Liz and I are now offficially highest. OH, and your girlfriend may be a vampire. Heads up. SPARKLESSSSS
Put my glitter back.
i feel like a thai whore the morning after the navy left.
awkward like he asked me out for a "rest of the summer make out buddy" thing and I kind of had a female testicle retreat moment
Ok so my english teacher told me i could have 5 absences bc of my "problem". I have no idea what she is talking about
It's been decided..lingerie is an investment. You get free breakfast and cab rides out of it.
Thanks again for allowing my sister to lose her virginity on your bed.
I JUST MET THE GIANT MAN THAT WILL CARRY ME FROM PLACE TO PLACE
Btw, whenever you feel discouraged about your life, think about me being frantically upset bc my mobile porn site limited me to only 5 videos a day
Heed the warning of the ghost of Oktoberfest present: German beer is soooooooo much better than our watered down children's piss. also lost all my clothes and am wearing lederhosen the rest of the trip.
You gave me balls I gave you half a boob.
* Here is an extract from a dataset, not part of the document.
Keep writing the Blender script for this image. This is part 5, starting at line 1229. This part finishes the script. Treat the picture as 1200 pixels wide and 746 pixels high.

Fair trade
if i ever get hit by a car or something and become paralyzed promise me youll still be here to hand feed me shots and light my bowls please
Binging muscle relaxers because when ur 33 you can no longer SHAKE IT LIKE A POLAROID PICTURE for 2hrs w/o consequences. Fuck you, Age.
I have drunkenly angered a family of raccoons. Please send help immediately.
75% of the time I swipe right on Bumble for girls over 40 is because I think their 18 year old daughter is hot.
My prof handed me back my essay on Lesbians in literature, gave me an A and then we had sex in her office. Told you she was gay.